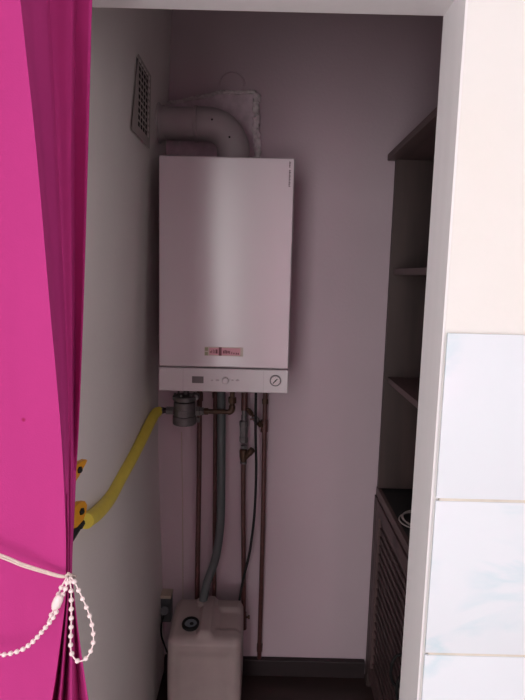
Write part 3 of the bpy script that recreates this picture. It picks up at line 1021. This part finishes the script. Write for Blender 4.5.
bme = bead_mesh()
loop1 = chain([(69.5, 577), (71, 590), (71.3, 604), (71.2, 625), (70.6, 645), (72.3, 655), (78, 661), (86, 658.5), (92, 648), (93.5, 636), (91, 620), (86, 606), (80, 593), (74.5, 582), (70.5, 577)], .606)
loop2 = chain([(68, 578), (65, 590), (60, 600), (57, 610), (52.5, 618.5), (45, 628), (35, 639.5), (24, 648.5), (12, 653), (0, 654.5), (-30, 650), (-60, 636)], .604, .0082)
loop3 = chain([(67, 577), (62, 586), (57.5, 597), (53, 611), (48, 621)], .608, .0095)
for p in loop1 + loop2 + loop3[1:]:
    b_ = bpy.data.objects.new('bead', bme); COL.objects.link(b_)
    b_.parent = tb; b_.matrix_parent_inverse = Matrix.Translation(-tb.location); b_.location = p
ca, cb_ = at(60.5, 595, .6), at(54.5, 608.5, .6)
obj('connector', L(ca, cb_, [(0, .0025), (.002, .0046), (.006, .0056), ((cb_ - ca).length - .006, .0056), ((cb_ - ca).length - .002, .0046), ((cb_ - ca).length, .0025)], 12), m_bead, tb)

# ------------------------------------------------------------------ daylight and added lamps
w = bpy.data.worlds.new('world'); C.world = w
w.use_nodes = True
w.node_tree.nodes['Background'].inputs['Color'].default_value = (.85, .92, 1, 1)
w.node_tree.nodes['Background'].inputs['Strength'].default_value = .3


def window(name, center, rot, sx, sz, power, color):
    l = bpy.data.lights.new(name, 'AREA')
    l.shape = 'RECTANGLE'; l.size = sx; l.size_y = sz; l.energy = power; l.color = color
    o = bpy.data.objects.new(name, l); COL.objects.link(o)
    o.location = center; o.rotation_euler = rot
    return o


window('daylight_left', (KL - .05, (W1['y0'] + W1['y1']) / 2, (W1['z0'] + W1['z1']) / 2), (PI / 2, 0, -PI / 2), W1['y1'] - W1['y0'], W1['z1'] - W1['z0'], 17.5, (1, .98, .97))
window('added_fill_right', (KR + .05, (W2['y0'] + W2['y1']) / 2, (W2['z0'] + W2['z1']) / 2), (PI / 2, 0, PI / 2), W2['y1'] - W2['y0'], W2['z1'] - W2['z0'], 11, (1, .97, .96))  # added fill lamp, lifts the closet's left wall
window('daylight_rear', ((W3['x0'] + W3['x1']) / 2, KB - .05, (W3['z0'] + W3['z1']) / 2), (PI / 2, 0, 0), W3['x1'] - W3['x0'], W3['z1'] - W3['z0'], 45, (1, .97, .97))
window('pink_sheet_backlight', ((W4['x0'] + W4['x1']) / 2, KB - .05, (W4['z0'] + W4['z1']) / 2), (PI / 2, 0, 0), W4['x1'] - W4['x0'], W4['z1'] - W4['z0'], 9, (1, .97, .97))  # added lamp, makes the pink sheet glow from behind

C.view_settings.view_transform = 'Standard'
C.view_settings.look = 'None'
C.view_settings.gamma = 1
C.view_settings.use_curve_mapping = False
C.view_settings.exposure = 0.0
* * * * * * * * *
Print the full listing exactly, dropping the pictures.

Write part 3 of the bpy script that recreates this picture. It picks up at line 1021. This part finishes the script. Write for Blender 4.5.
bme = bead_mesh()
loop1 = chain([(69.5, 577), (71, 590), (71.3, 604), (71.2, 625), (70.6, 645), (72.3, 655), (78, 661), (86, 658.5), (92, 648), (93.5, 636), (91, 620), (86, 606), (80, 593), (74.5, 582), (70.5, 577)], .606)
loop2 = chain([(68, 578), (65, 590), (60, 600), (57, 610), (52.5, 618.5), (45, 628), (35, 639.5), (24, 648.5), (12, 653), (0, 654.5), (-30, 650), (-60, 636)], .604, .0082)
loop3 = chain([(67, 577), (62, 586), (57.5, 597), (53, 611), (48, 621)], .608, .0095)
for p in loop1 + loop2 + loop3[1:]:
    b_ = bpy.data.objects.new('bead', bme); COL.objects.link(b_)
    b_.parent = tb; b_.matrix_parent_inverse = Matrix.Translation(-tb.location); b_.location = p
ca, cb_ = at(60.5, 595, .6), at(54.5, 608.5, .6)
obj('connector', L(ca, cb_, [(0, .0025), (.002, .0046), (.006, .0056), ((cb_ - ca).length - .006, .0056), ((cb_ - ca).length - .002, .0046), ((cb_ - ca).length, .0025)], 12), m_bead, tb)

# ------------------------------------------------------------------ daylight and added lamps
w = bpy.data.worlds.new('world'); C.world = w
w.use_nodes = True
w.node_tree.nodes['Background'].inputs['Color'].default_value = (.85, .92, 1, 1)
w.node_tree.nodes['Background'].inputs['Strength'].default_value = .3


def window(name, center, rot, sx, sz, power, color):
    l = bpy.data.lights.new(name, 'AREA')
    l.shape = 'RECTANGLE'; l.size = sx; l.size_y = sz; l.energy = power; l.color = color
    o = bpy.data.objects.new(name, l); COL.objects.link(o)
    o.location = center; o.rotation_euler = rot
    return o


window('daylight_left', (KL - .05, (W1['y0'] + W1['y1']) / 2, (W1['z0'] + W1['z1']) / 2), (PI / 2, 0, -PI / 2), W1['y1'] - W1['y0'], W1['z1'] - W1['z0'], 17.5, (1, .98, .97))
window('added_fill_right', (KR + .05, (W2['y0'] + W2['y1']) / 2, (W2['z0'] + W2['z1']) / 2), (PI / 2, 0, PI / 2), W2['y1'] - W2['y0'], W2['z1'] - W2['z0'], 11, (1, .97, .96))  # added fill lamp, lifts the closet's left wall
window('daylight_rear', ((W3['x0'] + W3['x1']) / 2, KB - .05, (W3['z0'] + W3['z1']) / 2), (PI / 2, 0, 0), W3['x1'] - W3['x0'], W3['z1'] - W3['z0'], 45, (1, .97, .97))
window('pink_sheet_backlight', ((W4['x0'] + W4['x1']) / 2, KB - .05, (W4['z0'] + W4['z1']) / 2), (PI / 2, 0, 0), W4['x1'] - W4['x0'], W4['z1'] - W4['z0'], 9, (1, .97, .97))  # added lamp, makes the pink sheet glow from behind

C.view_settings.view_transform = 'Standard'
C.view_settings.look = 'None'
C.view_settings.gamma = 1
C.view_settings.use_curve_mapping = False
C.view_settings.exposure = 0.0